Tag: Pornography

Wonder Woman’s Costume Woes by Jenelle Janci

Throughout our classroom discussions of Wonder Woman, there’s one thing that continues to bother me: the irony of her skimpy, sexualized costume.

While Wonder Woman is a model for feminism, I can’t get past the icky feeling of knowing the male gaze was upon her before she even hit the page. Her creator, William Moulton Marston, and her original illustrator, Harry G. Peter, were both male.

“The obvious remedy is to create a feminine character with all the strength of a Superman plus all the allure of a good and beautiful woman,” Marston wrote in “Why 100,000,000 Americans Read Comics.” It’s as if Marston couldn’t think of a way to show Wonder Woman was, well, a woman without baring her thighs and giving her an ample bosom. This quote from Marston also worries me, because it suggests that a woman must be beautiful in order to be good and liked by readers.

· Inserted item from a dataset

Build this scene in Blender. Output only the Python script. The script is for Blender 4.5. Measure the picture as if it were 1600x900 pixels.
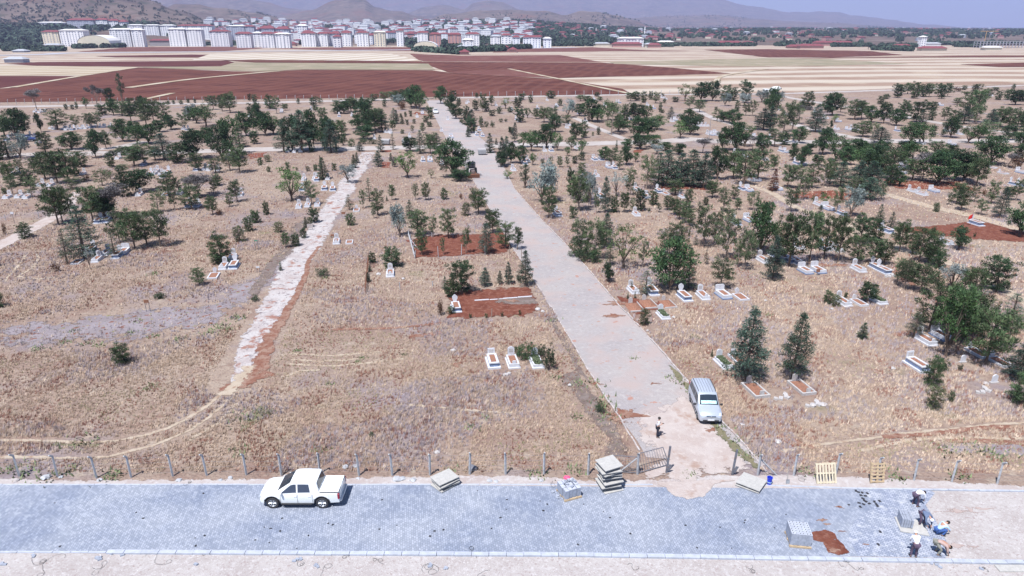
import bpy, bmesh, math, random
import numpy as np
from mathutils import Vector, Matrix, noise
R = math.radians
# ------------------------------------------------------------------ camera, world, sun, exposure
scene = bpy.context.scene
for o in list(bpy.data.objects): bpy.data.objects.remove(o)
COL = scene.collection
HC = 28.0; F = 1067.0; P = math.atan(405/1067.0)
cp, sp_ = math.cos(P), math.sin(P)
cam_d = bpy.data.cameras.new('camera'); cam = bpy.data.objects.new('camera', cam_d); COL.objects.link(cam)
cam_d.sensor_width = 36; cam_d.lens = 36*F/1600; cam_d.clip_start = 0.5; cam_d.clip_end = 60000
cam.location = (0, 0, HC); cam.rotation_euler = (math.pi/2-P, 0, 0)
scene.camera = cam
SUN_EL = math.atan2(1, math.hypot(.27, .42)); SUN_AZ = math.atan2(-.27, -.42)   # azimuth from +Y towards +X
world = bpy.data.worlds.new('World'); scene.world = world; world.use_nodes = True
wn = world.node_tree; bg = wn.nodes['Background']; bg.inputs[1].default_value = 0.085
sky = wn.nodes.new('ShaderNodeTexSky'); sky.sky_type = 'NISHITA'; sky.sun_disc = False
sky.sun_elevation = SUN_EL; sky.sun_rotation = SUN_AZ; sky.altitude = 1200; sky.air_density = 1.0; sky.dust_density = 0.6; sky.ozone_density = 3.0
wn.links.new(sky.outputs[0], bg.inputs[0])
sun_d = bpy.data.lights.new('sun', 'SUN'); sun_d.energy = 4.9; sun_d.angle = R(.5); sun_d.color = (1, .97, .95)
sun = bpy.data.objects.new('sun', sun_d); COL.objects.link(sun)
sun.rotation_euler = Vector((.27, .42, -1)).to_track_quat('-Z', 'Y').to_euler()
sun.location = (-30, -40, 90)
vs = scene.view_settings; vs.view_transform = 'Standard'; vs.look = 'None'; vs.gamma = 1; vs.use_curve_mapping = False
vs.exposure = 0.65
scene.cycles.volume_bounces = 1
scene.cycles.max_bounces = 5; scene.cycles.diffuse_bounces = 2; scene.cycles.transparent_max_bounces = 10

# ------------------------------------------------------------------ projection helpers (photo pixel -> place on the ground)
def ray(px, py):
    u = (px-800)/F; v = (450-py)/F
    return u, cp+v*sp_, -sp_+v*cp
def G(px, py, z=0.0):
    u, dy, dz = ray(px, py); t = (HC-z)/(-dz)
    return (u*t, dy*t)
def at(px, py, Y):
    u, dy, dz = ray(px, py); t = Y/dy
    return Vector((u*t, Y, HC+dz*t))
def hgt(bx, by, ty):
    X, Y = G(bx, by); return at(bx, ty, Y).z
def mpp(bx, by):
    X, Y = G(bx, by); return (Y*cp+HC*sp_)/F
ROAD = math.atan2(-206/F*cp, 1)     # heading of the main road: minus = left of +Y
rdir = Vector((math.sin(ROAD), math.cos(ROAD), 0)); rside = Vector((rdir.y, -rdir.x, 0))

# ------------------------------------------------------------------ object helpers
def link(o, parent=None):
    COL.objects.link(o)
    if parent is not None: o.parent = parent
    return o
def tag(o, label=None, cat=None, group=None, kind=None):
    if label: o['label'] = label
    if cat: o['category'] = cat
    if group: o['group'] = group
    if kind: o['kind'] = kind
    return o
def empty(name, loc=(0, 0, 0), rz=0, label=None, cat=None, group=None):
    o = bpy.data.objects.new(name, None); o.empty_display_size = .3; link(o)
    o.location = loc; o.rotation_euler = (0, 0, rz)
    return tag(o, label, cat, group)
class MB:
    def __init__(s): s.v = []; s.f = []; s.m = []
    def add(s, vs, fs, mi=0):
        b = len(s.v); s.v += [tuple(p) for p in vs]
        for f in fs: s.f.append([i+b for i in f]); s.m.append(mi)
        return s
    def box(s, c, d, rz=0, mi=0, tilt=None, taper=1.0):
        vs = []
        M = Matrix.Rotation(rz, 3, 'Z')
        if tilt is not None: M = M @ tilt
        for sz in (-1, 1):
            k = taper if sz > 0 else 1
            for sx, sy in ((-1, -1), (1, -1), (1, 1), (-1, 1)):
                p = M @ Vector((sx*d[0]/2*k, sy*d[1]/2*k, sz*d[2]/2)); vs.append((p.x+c[0], p.y+c[1], p.z+c[2]))
        return s.add(vs, [(3, 2, 1, 0), (4, 5, 6, 7), (0, 1, 5, 4), (1, 2, 6, 5), (2, 3, 7, 6), (3, 0, 4, 7)], mi)
    def tube(s, a, b, r0, r1=None, n=6, mi=0, cap=True):
        a = Vector(a); b = Vector(b); r1 = r0 if r1 is None else r1
        d = (b-a)
        if d.length < 1e-6: return s
        q = d.to_track_quat('Z', 'Y'); vs = []
        for c, r in ((a, r0), (b, r1)):
            for i in range(n):
                t = 2*math.pi*i/n; vs.append(c+q @ Vector((r*math.cos(t), r*math.sin(t), 0)))
        fs = [(i, (i+1) % n, n+(i+1) % n, n+i) for i in range(n)]
        if cap: fs += [tuple(range(n-1, -1, -1)), tuple(range(n, 2*n))]
        return s.add(vs, fs, mi)
    def path(s, pts, r, n=5, mi=0):
        for i in range(len(pts)-1):
            ra = r[i] if isinstance(r, (list, tuple)) else r; rb = r[i+1] if isinstance(r, (list, tuple)) else r
            s.tube(pts[i], pts[i+1], ra, rb, n, mi)
        return s
    def lathe(s, prof, c=(0, 0, 0), n=16, axis='Z', mi=0, cap=True):
        vs = []
        for r, z in prof:
            for i in range(n):
                t = 2*math.pi*i/n
                p = (r*math.cos(t), r*math.sin(t), z) if axis == 'Z' else ((r*math.cos(t), z, r*math.sin(t)) if axis == 'Y' else (z, r*math.cos(t), r*math.sin(t)))
                vs.append((p[0]+c[0], p[1]+c[1], p[2]+c[2]))
        fs = []
        for k in range(len(prof)-1):
            for i in range(n):
                fs.append((k*n+i, k*n+(i+1) % n, (k+1)*n+(i+1) % n, (k+1)*n+i))
        if cap: fs += [tuple(range(n)), tuple(range((len(prof)-1)*n, len(prof)*n))]
        return s.add(vs, fs, mi)
    def prism(s, poly, z0, z1, mi=0):
        n = len(poly)
        vs = [(x, y, z0) for x, y in poly]+[(x, y, z1) for x, y in poly]
        return s.add(vs, [tuple(range(n-1, -1, -1)), tuple(range(n, 2*n))]+[(i, (i+1) % n, n+(i+1) % n, n+i) for i in range(n)], mi)
    def build(s, name, mats, parent=None, smooth=None, fixn=True, bevel=0):
        me = bpy.data.meshes.new(name); me.from_pydata(s.v, [], s.f)
        if not isinstance(mats, (list, tuple)): mats = [mats]
        for m in mats: me.materials.append(m)
        if len(mats) > 1: me.polygons.foreach_set('material_index', s.m)
        if fixn or bevel:
            bm = bmesh.new(); bm.from_mesh(me)
            if bevel:
                bmesh.ops.remove_doubles(bm, verts=bm.verts, dist=1e-5)
                bmesh.ops.bevel(bm, geom=[e for e in bm.edges if e.is_manifold and e.calc_face_angle(0) > .5], offset=bevel, segments=1, affect='EDGES')
            bmesh.ops.recalc_face_normals(bm, faces=bm.faces); bm.to_mesh(me); bm.free()
        if smooth:
            me.polygons.foreach_set('use_smooth', [True]*len(me.polygons))
            try: me.set_sharp_from_angle(angle=R(smooth))
            except Exception: pass
        me.update()
        return link(bpy.data.objects.new(name, me), parent)
def npmesh(name, V, T, mat, k=3, col=None, parent=None):
    """fast mesh from numpy: V (n,3), T (m,k) indices; col per-vertex rgb"""
    me = bpy.data.meshes.new(name); me.vertices.add(len(V)); me.vertices.foreach_set('co', V.astype(np.float32).ravel())
    me.loops.add(T.size); me.loops.foreach_set('vertex_index', T.astype(np.int32).ravel())
    me.polygons.add(len(T)); me.polygons.foreach_set('loop_start', np.arange(0, T.size, k, dtype=np.int32))
    if col is not None:
        a = me.color_attributes.new('tint', 'FLOAT_COLOR', 'POINT')
        c4 = np.ones((len(V), 4), np.float32); c4[:, :3] = col; a.data.foreach_set('color', c4.ravel())
    me.materials.append(mat); me.update(calc_edges=True); me.validate()
    return link(bpy.data.objects.new(name, me), parent)

# ------------------------------------------------------------------ materials
def newmat(name):
    m = bpy.data.materials.new(name); m.use_nodes = True
    return m, m.node_tree, m.node_tree.nodes['Principled BSDF']
def N(nt, t, **k):
    n = nt.nodes.new(t)
    for a, b in k.items(): setattr(n, a, b)
    return n
def mixc(nt, fac, a, b, mode='MIX'):
    n = N(nt, 'ShaderNodeMix', data_type='RGBA', blend_type=mode)
    for i, v in ((0, fac), (6, a), (7, b)):
        if isinstance(v, (int, float)): n.inputs[i].default_value = v
        elif isinstance(v, tuple): n.inputs[i].default_value = (*v, 1)
        else: nt.links.new(v, n.inputs[i])
    return n.outputs[2]
def noise_fac(nt, vec, scale, detail=4, lo=.4, hi=.6, rough=.6):
    n = N(nt, 'ShaderNodeTexNoise'); n.inputs['Scale'].default_value = scale; n.inputs['Detail'].default_value = detail; n.inputs['Roughness'].default_value = rough
    if vec is not None: nt.links.new(vec, n.inputs['Vector'])
    m = N(nt, 'ShaderNodeMapRange'); m.inputs[1].default_value = lo; m.inputs[2].default_value = hi
    nt.links.new(n.outputs[0], m.inputs[0]); return m.outputs[0]
def pos(nt): return N(nt, 'ShaderNodeNewGeometry').outputs['Position']
def plain(name, c, rough=.6, metal=0, var=.12, scale=3.0, spec=.5, dirt=None):
    dirt = dirt and tuple(x*.75 for x in dirt)
    m, nt, b = newmat(name)
    tc = N(nt, 'ShaderNodeTexCoord').outputs['Object']
    f = noise_fac(nt, tc, scale, 4, .3, .7)
    out = mixc(nt, f, tuple(x*(1-var) for x in c), tuple(min(1, x*(1+var)) for x in c))
    if dirt:
        g = noise_fac(nt, tc, scale*2.3, 5, .52, .68); out = mixc(nt, g, out, dirt)
    nt.links.new(out, b.inputs['Base Color'])
    b.inputs['Roughness'].default_value = rough; b.inputs['Metallic'].default_value = metal
    b.inputs['Specular IOR Level'].default_value = spec
    return m
GK = .60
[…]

Even in modern depictions of Wonder Woman, her breasts seem to be the most prevalent thing about her. In this collection of Wonder Woman art, a few (like the image I’ve embedded from the collection) even feel a bit pornographic to me. While it’s not fair to judge the original based on later depictions of her, these sexualized images show how these artists think of Wonder Woman today. Those meanings are attached to her status as an American Icon.

 

There’s a clear double standard when it comes to the worth of a superhero and his or her body. Spiderman seems kind of scrawny to me, and Superman gets to enjoy the modesty of his muscles being covered up. The only instance I can recall of male superheroes’ body parts being hyper sexualized, the characters were “ambiguously gay.”

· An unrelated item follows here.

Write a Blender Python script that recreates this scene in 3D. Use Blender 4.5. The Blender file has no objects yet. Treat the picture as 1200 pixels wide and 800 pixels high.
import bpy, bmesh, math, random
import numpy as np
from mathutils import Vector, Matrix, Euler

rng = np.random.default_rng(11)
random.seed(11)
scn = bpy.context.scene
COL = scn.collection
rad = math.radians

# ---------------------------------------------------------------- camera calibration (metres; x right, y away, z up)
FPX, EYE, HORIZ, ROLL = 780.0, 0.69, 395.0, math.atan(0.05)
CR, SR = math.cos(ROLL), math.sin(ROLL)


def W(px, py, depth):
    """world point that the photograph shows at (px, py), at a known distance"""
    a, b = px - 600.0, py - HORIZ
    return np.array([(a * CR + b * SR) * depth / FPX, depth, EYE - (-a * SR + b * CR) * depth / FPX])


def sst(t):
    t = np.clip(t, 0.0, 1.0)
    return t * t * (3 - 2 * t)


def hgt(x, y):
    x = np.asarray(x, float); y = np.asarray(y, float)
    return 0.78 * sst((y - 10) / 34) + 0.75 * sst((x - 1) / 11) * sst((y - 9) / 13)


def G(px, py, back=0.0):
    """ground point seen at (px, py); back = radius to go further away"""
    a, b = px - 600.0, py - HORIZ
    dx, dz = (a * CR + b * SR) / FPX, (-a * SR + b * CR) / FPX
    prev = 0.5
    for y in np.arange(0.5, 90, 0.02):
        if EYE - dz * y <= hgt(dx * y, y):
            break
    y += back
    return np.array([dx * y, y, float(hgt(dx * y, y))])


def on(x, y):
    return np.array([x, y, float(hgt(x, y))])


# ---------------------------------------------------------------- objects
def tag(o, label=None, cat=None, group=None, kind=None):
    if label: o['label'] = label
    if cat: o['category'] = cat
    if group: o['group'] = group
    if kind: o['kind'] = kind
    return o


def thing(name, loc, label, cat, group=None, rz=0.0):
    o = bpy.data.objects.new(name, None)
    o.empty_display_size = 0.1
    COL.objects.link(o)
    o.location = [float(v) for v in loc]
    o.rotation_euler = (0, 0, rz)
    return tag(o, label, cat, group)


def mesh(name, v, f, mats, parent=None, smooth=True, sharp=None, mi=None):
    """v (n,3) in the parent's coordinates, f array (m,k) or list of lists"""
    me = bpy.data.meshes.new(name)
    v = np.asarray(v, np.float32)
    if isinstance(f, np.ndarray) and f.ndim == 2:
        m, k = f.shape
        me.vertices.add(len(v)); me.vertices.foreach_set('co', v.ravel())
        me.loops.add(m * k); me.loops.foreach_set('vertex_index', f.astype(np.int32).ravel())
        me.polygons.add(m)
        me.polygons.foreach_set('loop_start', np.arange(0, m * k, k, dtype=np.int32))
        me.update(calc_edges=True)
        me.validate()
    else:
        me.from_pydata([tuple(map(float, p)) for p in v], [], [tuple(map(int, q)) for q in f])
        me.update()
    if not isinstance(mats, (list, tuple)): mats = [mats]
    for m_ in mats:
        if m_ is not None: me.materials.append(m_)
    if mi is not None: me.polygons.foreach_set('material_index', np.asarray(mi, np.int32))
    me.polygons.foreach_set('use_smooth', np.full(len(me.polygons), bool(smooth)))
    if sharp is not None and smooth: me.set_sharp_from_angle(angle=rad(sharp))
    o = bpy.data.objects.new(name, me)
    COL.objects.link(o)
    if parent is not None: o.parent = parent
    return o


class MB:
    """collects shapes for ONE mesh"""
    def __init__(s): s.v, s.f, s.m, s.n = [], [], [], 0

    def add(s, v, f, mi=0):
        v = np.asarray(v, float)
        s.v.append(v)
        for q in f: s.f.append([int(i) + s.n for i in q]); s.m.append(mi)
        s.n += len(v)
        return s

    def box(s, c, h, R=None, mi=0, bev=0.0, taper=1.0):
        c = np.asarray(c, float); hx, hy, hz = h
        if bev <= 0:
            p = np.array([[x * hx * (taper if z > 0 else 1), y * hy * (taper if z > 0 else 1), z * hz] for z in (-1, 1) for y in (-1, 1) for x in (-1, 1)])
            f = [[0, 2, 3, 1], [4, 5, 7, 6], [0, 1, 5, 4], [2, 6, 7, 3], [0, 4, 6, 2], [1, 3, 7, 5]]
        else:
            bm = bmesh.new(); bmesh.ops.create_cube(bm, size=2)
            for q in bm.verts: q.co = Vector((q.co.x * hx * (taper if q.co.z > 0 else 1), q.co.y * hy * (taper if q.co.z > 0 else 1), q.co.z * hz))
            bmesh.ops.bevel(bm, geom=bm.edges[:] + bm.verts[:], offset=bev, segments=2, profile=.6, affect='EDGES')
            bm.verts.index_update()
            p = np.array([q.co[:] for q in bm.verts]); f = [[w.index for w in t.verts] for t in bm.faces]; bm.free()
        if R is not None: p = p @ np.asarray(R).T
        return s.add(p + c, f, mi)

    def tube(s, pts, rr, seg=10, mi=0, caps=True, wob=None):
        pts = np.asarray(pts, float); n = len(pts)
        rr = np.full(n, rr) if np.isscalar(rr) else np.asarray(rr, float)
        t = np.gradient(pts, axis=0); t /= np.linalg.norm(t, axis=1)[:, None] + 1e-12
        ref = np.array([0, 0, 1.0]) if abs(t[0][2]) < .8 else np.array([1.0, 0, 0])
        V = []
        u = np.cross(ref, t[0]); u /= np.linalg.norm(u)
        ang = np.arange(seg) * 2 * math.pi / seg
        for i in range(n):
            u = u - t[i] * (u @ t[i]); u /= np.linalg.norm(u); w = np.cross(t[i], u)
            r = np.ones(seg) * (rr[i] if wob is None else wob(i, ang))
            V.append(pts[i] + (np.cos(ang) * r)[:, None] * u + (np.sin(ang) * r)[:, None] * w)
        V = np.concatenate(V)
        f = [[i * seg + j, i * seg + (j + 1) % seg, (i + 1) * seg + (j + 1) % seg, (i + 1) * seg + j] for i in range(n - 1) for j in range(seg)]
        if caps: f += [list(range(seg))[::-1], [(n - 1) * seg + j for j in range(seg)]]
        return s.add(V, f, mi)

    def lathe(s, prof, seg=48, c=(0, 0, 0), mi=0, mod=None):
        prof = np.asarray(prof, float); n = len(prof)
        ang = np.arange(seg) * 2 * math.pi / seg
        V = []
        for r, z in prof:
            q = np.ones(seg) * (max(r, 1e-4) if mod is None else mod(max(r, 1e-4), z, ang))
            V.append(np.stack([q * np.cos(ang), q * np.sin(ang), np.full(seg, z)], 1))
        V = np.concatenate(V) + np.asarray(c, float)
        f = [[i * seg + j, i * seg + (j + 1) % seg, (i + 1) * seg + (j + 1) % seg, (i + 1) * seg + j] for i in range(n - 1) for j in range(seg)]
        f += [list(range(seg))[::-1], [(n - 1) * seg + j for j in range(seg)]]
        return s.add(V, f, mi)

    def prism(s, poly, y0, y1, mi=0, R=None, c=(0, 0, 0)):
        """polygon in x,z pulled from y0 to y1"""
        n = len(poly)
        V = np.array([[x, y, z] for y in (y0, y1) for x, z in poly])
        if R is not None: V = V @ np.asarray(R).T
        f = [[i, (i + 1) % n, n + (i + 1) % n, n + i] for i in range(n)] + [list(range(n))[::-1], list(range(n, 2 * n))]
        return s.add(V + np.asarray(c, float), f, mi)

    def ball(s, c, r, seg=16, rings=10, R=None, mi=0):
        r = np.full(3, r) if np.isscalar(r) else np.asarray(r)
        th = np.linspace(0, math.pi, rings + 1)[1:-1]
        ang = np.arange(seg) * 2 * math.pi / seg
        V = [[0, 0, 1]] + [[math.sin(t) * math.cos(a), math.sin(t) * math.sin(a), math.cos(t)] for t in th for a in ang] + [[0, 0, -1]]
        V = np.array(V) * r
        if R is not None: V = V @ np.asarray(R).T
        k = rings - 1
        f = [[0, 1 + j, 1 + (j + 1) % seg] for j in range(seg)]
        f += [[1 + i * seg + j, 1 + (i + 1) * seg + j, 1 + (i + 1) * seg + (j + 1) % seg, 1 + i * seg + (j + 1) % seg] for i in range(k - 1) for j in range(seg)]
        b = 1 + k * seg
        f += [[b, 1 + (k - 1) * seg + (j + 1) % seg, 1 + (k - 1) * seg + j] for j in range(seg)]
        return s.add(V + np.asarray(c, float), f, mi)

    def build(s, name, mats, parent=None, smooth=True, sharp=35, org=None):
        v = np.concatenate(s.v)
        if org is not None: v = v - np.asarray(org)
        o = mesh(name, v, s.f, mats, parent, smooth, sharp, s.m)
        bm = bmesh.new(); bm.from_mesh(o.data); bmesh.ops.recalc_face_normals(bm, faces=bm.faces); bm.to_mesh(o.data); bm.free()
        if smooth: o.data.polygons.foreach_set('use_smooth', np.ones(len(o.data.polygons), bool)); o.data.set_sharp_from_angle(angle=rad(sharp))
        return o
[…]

An article published on pop culture news site “AV Club” suggests Wonder Woman’s costume was inspired by pin-up girls in the 1940s (the time of Wonder Woman’s creation), and that any oddly kinky comic strip scenes of her being tied up and escaping them was a metaphor for women escaping social injustices. That’s all fine and good, by why do I have to see the top of her breasts for that metaphor to work? The answer is: I don’t. I’m more likely to believe a second explanation offered by the same article: by making her sexual and attractive, male readers will feel positively toward a female superhero. Gag.

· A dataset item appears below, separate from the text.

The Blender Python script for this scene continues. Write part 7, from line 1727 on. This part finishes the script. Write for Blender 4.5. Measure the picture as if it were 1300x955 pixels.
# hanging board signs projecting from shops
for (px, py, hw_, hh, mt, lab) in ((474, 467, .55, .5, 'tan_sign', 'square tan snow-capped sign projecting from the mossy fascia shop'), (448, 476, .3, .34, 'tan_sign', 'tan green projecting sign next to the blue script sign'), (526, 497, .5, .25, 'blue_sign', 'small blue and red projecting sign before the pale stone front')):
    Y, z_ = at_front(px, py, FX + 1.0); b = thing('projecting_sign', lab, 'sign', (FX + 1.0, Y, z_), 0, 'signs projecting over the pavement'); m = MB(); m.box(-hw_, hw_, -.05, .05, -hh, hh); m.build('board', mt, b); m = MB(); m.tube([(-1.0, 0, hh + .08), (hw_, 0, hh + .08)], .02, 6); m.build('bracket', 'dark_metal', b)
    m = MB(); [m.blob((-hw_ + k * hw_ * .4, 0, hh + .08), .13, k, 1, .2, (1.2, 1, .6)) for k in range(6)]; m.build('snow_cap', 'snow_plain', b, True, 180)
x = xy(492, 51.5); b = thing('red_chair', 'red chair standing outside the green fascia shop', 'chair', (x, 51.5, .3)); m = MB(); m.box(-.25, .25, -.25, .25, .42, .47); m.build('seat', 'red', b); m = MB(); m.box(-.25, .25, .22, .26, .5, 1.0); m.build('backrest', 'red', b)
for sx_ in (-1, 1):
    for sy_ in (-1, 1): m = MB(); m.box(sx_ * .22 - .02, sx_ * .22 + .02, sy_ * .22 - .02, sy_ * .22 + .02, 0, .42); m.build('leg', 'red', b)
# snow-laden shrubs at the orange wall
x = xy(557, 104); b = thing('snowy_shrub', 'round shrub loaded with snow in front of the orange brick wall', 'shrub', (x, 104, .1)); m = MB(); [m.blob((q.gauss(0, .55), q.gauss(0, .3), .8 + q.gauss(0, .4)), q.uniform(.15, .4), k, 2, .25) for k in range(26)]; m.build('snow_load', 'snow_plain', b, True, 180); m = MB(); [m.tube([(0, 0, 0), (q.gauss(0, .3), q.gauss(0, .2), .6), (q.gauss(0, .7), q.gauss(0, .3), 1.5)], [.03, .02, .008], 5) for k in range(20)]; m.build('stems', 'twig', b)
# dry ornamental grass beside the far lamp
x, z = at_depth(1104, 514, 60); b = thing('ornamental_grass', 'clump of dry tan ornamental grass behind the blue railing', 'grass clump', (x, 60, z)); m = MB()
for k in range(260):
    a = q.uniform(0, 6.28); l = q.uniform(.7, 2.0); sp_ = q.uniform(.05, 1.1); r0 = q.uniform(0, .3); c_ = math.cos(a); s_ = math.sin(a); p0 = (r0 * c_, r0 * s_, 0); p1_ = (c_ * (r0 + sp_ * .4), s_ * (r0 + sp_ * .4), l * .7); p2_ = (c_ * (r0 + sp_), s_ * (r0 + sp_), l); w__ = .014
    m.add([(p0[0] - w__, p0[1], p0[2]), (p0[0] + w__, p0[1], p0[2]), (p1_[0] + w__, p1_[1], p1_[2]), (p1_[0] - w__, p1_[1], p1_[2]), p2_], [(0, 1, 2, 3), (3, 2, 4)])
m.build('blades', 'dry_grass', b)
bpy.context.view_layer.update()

While it’s not hard to argue the stupidity of wearing a skimpy costume as temperatures begin to drop in late October, our discussion of Wonder Woman will surely have new meaning when I see women dressed up in less-than-modest costumes depicting her on Halloween. While becoming a recognizable Halloween costume is one of my personal benchmarks of what makes something an American icon, it’s hard to ignore the irony of women dressing in skimpier versions of an already scantily clad female superhero who was meant to represent feminism.